The proper interpretation of the new language is that it is intended as an action-forcing mechanism designed to compel states (and the President) to focus on the issue of natural resource damage recovery, and possibly to resolve the issue of whether state law or federal common law governs who may represent the state governments in natural resource damage actions.
The new language mandates the designation of "State officials who may act on behalf of the public as trustee for natural resources." § 107(F)(2)(B) (emphasis added). The selective use of the mandatory and permissive verbs reveals the intent of the provision and is dispositive of the issue; the trustee must be appointed by the Governor, but once appointed may act as the trustee, clearly denoting that others may also act in such capacity. Thus, the use of the word "State" in the designation provision refers, in that context, and as indicated by use of the word "Governors," only to the fifty states, not to the political subdivisions thereof.
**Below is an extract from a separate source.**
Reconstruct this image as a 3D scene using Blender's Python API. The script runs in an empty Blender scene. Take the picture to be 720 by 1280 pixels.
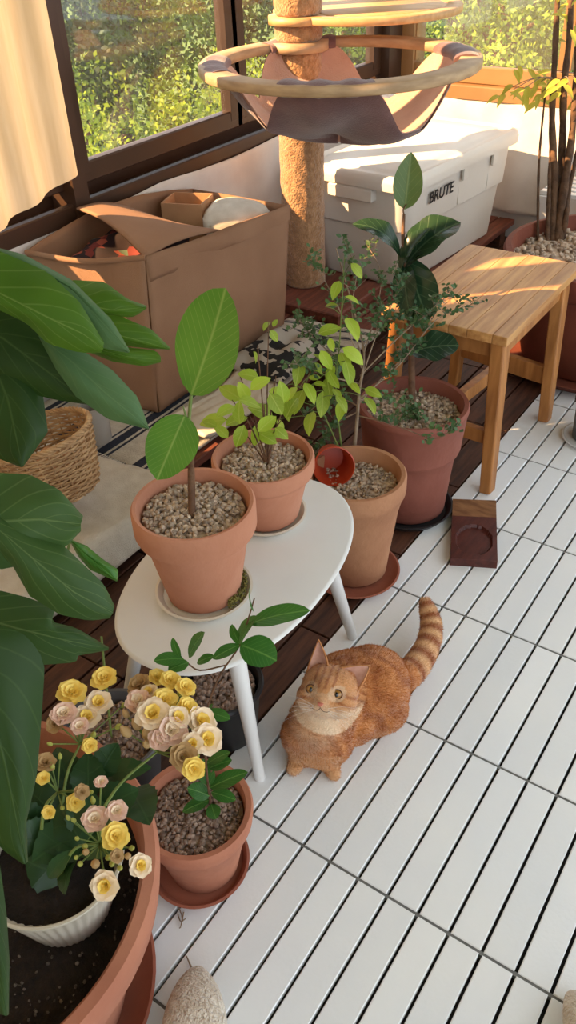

For similar reasons, the availability of the rebuttable presumption, CERCLA § 107(f)(2)(C), 42 U.S.C. § 9607(f)(2)(C), ELR STAT. 44026, to local governments suing as trustees for resources under their control should continue. Logic dictates that the availability of the presumption should depend on faithful adherence to the procedures set forth for the assessment of damages, as promulgated by the Department of the Interior under § 301(c), rather than upon the identity of the party utilizing them. Accordingly, the reference to the "State" trustee in the provision creating the rebuttable presumption is intended in the broadest sense, and, in this context, includes political subdivisions of states.